### Problem requirements:
In the material below, list every line carrying the string "scene".
______
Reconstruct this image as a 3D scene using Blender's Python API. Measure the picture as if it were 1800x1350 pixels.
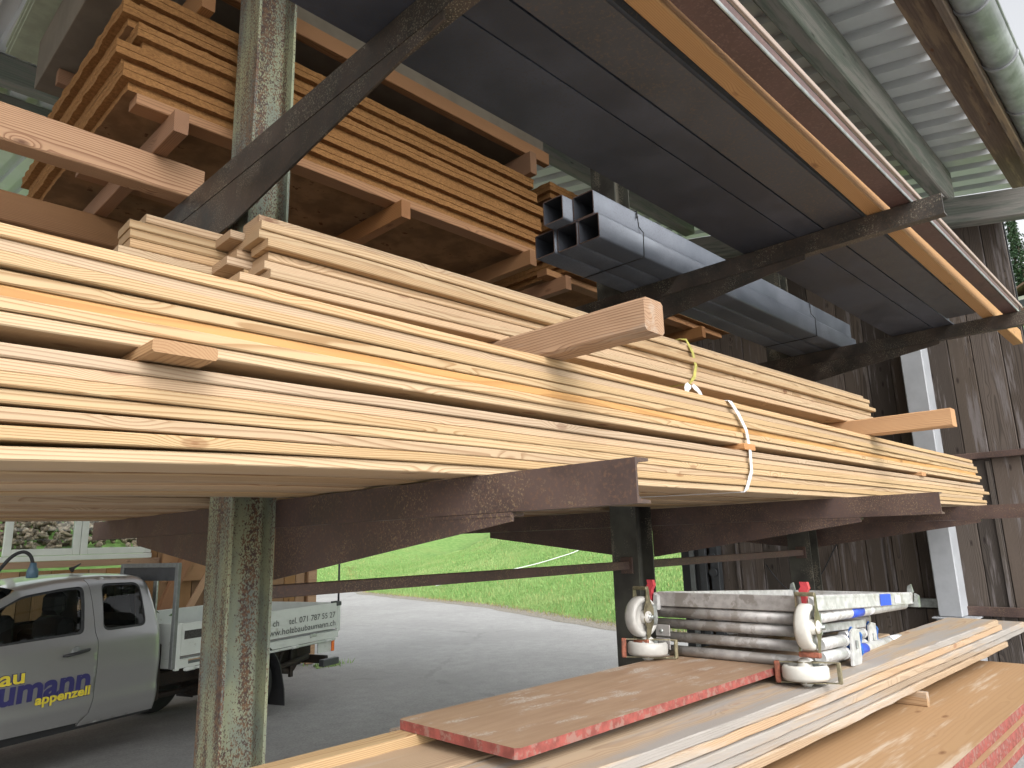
import bpy, bmesh, math, random
from mathutils import Vector, Matrix, noise
from mathutils.geometry import delaunay_2d_cdt
H = 1.85                                   # eye height; every coordinate below is measured from the eye, the ground is z = -H
R = math.radians
rnd = random.Random(7)
sc = bpy.context.scene
for o in list(bpy.data.objects): bpy.data.objects.remove(o)
COL = sc.collection

# ---------------------------------------------------------------- camera, sky, sun, exposure
cam = bpy.data.objects.new('camera', bpy.data.cameras.new('camera')); COL.objects.link(cam)
cam.data.sensor_width = 36; cam.data.lens = 36 * 1253.8 / 1800; cam.data.clip_start = 0.05; cam.data.clip_end = 2000
r_ = Vector((0.69947426, -0.71410641, -0.02806763)); u_ = Vector((-0.13491343, -0.17051324, 0.97607561)); f_ = Vector((0.70180776, 0.67895307, 0.21561217))
cam.matrix_world = Matrix(((r_.x, u_.x, -f_.x, 0), (r_.y, u_.y, -f_.y, 0), (r_.z, u_.z, -f_.z, H), (0, 0, 0, 1)))
sc.camera = cam
SUN_EL, SUN_ROT = R(38), R(200)
w = bpy.data.worlds.new('World'); sc.world = w; w.use_nodes = True
nt = w.node_tree; nt.nodes.clear()
sky = nt.nodes.new('ShaderNodeTexSky'); sky.sky_type = 'NISHITA'; sky.sun_disc = False
sky.sun_elevation = SUN_EL; sky.sun_rotation = SUN_ROT; sky.air_density = 1.0; sky.dust_density = 4.0; sky.ozone_density = 1.0
hs = nt.nodes.new('ShaderNodeHueSaturation'); hs.inputs['Saturation'].default_value = 0.12
bg = nt.nodes.new('ShaderNodeBackground'); bg.inputs['Strength'].default_value = 0.15
wo = nt.nodes.new('ShaderNodeOutputWorld')
nt.links.new(sky.outputs[0], hs.inputs['Color']); nt.links.new(hs.outputs[0], bg.inputs['Color']); nt.links.new(bg.outputs[0], wo.inputs['Surface'])
sl = bpy.data.lights.new('sun', 'SUN'); sl.energy = 0.5; sl.angle = R(60); sl.color = (1.0, 0.975, 0.94)
so = bpy.data.objects.new('sun', sl); COL.objects.link(so)
# direction towards the sun: behind the photographer, a little to the right
sd = Vector((math.sin(SUN_ROT) * math.cos(SUN_EL), math.cos(SUN_ROT) * math.cos(SUN_EL), math.sin(SUN_EL)))
so.rotation_euler = sd.to_track_quat('Z', 'Y').to_euler()
sc.view_settings.view_transform = 'Standard'; sc.view_settings.look = 'None'; sc.view_settings.gamma = 1
sc.view_settings.exposure = 1.15
sc.cycles.max_bounces = 8; sc.cycles.diffuse_bounces = 5
sc.cycles.use_denoising = True

# ---------------------------------------------------------------- objects
def mesh_of(name, bm, mats, smooth=False):
    me = bpy.data.meshes.new(name); bm.normal_update(); bm.to_mesh(me); bm.free()
    for m in (mats if isinstance(mats, (list, tuple)) else [mats]): me.materials.append(m)
    if smooth:
        for p in me.polygons: p.use_smooth = True
    return me
def obj(name, bm, mats, parent=None, loc=(0, 0, 0), rot=(0, 0, 0), smooth=False, label=None):
    me = bm if isinstance(bm, bpy.types.Mesh) else mesh_of(name, bm, mats, smooth)
    o = bpy.data.objects.new(name, me); COL.objects.link(o)
    o.rotation_euler = rot
    if parent: o.parent = parent; o.location = loc
    else: o.location = (loc[0], loc[1], loc[2] + H)
    if label: o['label'] = label
    return o
def tag(o, label, cat, group=None):
    o['label'] = label; o['category'] = cat
    if group: o['group'] = group
    return o
def empty(name, label, cat, loc=(0, 0, 0), rotz=0, group=None):
    o = bpy.data.objects.new(name, None); COL.objects.link(o); o.empty_display_size = .1
    o.location = (loc[0], loc[1], loc[2] + H); o.rotation_euler = (0, 0, rotz)
    return tag(o, label, cat, group)
def structure(name, bm, mats, loc=(0, 0, 0), smooth=False, kind='structure'):
    o = obj(name, bm, mats, None, loc, smooth=smooth); o['kind'] = kind; return o
# a part may be written in eye coordinates under an Empty that stands at z = -H
def base(name, label, cat, x=0, y=0, rotz=0, group=None): return empty(name, label, cat, (x, y, -H), rotz, group)

def box(bm, x0, x1, y0, y1, z0, z1, mi=0, bev=0):
    vs = [bm.verts.new((x, y, z)) for x in (x0, x1) for y in (y0, y1) for z in (z0, z1)]
    fs = [(0, 1, 3, 2), (4, 6, 7, 5), (0, 4, 5, 1), (2, 3, 7, 6), (0, 2, 6, 4), (1, 5, 7, 3)]
    F = [bm.faces.new([vs[i] for i in f]) for f in fs]
    for f in F: f.material_index = mi
    if bev:
        es = set(e for f in F for e in f.edges)
        r = bmesh.ops.bevel(bm, geom=list(es), offset=bev, segments=1, affect='EDGES')
        for f in r['faces']: f.material_index = mi
    return F
def prism(bm, poly, h, frame=None, mi=0, smooth=False):
    """extrude polygon (list of (a,b)) along c by h=(c0,c1); frame maps (a,b,c)->xyz"""
    fr = frame or (lambda a, b, c: (a, b, c))
    A = [bm.verts.new(fr(a, b, h[0])) for a, b in poly]; B = [bm.verts.new(fr(a, b, h[1])) for a, b in poly]
    n = len(poly); out = []
    out.append(bm.faces.new(A[::-1])); out.append(bm.faces.new(B))
    for i in range(n):
        f = bm.faces.new((A[i], A[(i + 1) % n], B[(i + 1) % n], B[i])); f.smooth = smooth; out.append(f)
    for f in out: f.material_index = mi
    return out
def tube(bm, pts, r, seg=10, mi=0, cap=True):
    pts = [Vector(p) for p in pts]; rs = r if isinstance(r, (list, tuple)) else [r] * len(pts)
    rings = []
    up = Vector((0, 0, 1))
    for i, p in enumerate(pts):
        d = (pts[min(i + 1, len(pts) - 1)] - pts[max(i - 1, 0)]).normalized()
        a = d.cross(up)
        if a.length < .05: a = d.cross(Vector((0, 1, 0)))
        a.normalize(); b = d.cross(a)
        rings.append([bm.verts.new(p + (a * math.cos(t) + b * math.sin(t)) * rs[i]) for t in [2 * math.pi * k / seg for k in range(seg)]])
    for i in range(len(rings) - 1):
        for k in range(seg):
            f = bm.faces.new((rings[i][k], rings[i + 1][k], rings[i + 1][(k + 1) % seg], rings[i][(k + 1) % seg])); f.smooth = True; f.material_index = mi
    if cap:
        f = bm.faces.new(rings[0]); f.material_index = mi
        f = bm.faces.new(rings[-1][::-1]); f.material_index = mi
def lathe(bm, prof, c, axis='y', seg=24, mi=0):
    """prof: list of (radius, offset along axis)"""
    rings = []
    for r, t in prof:
        ring = []
        for k in range(seg):
            a = 2 * math.pi * k / seg; ca, sa = r * math.cos(a), r * math.sin(a)
            v = {'y': (ca, t, sa), 'z': (ca, sa, t), 'x': (t, ca, sa)}[axis]
            ring.append(bm.verts.new((c[0] + v[0], c[1] + v[1], c[2] + v[2])))
        rings.append(ring)
    for i in range(len(rings) - 1):
        for k in range(seg):
            f = bm.faces.new((rings[i][k], rings[i + 1][k], rings[i + 1][(k + 1) % seg], rings[i][(k + 1) % seg])); f.smooth = True; f.material_index = mi
    for ring, rv in ((rings[0], False), (rings[-1], True)):
        f = bm.faces.new(ring[::-1] if rv else ring); f.material_index = mi
def plank_bm(L, w, h, bev=.003, n=16, sag=None, wav=None, rough=0, seed=0):
    """board along +X from 0..L, y 0..w, z 0..h with chamfered edges; sag(x)->dz, wav(x)->dy"""
    bm = bmesh.new(); b = min(bev, h * .3)
    sec = [(b, 0), (w - b, 0), (w, b), (w, h - b), (w - b, h), (b, h), (0, h - b), (0, b)]
    rings = []
    for i in range(n + 1):
        x = L * i / n; dz = sag(x) if sag else 0; dy = wav(x) if wav else 0
        ring = []
        for j, (y, z) in enumerate(sec):
            ny = nz = 0
            if rough:
                ny = rough * noise.noise(Vector((x * 9 + seed, j * 1.7, 3.1))); nz = rough * noise.noise(Vector((x * 9 + seed, j * 2.3, 9.7)))
            ring.append(bm.verts.new((x, y + dy + ny, z + dz + nz)))
        rings.append(ring)
    for i in range(n):
        for k in range(8):
            bm.faces.new((rings[i][k], rings[i][(k + 1) % 8], rings[i + 1][(k + 1) % 8], rings[i + 1][k]))
    bm.faces.new(rings[0][::-1]); bm.faces.new(rings[-1])
    bmesh.ops.recalc_face_normals(bm, faces=bm.faces)
    return bm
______
### Response below:
Reconstruct this image as a 3D scene using Blender's Python API. Measure the picture as if it were 1800x1350 pixels.
sc = bpy.context.scene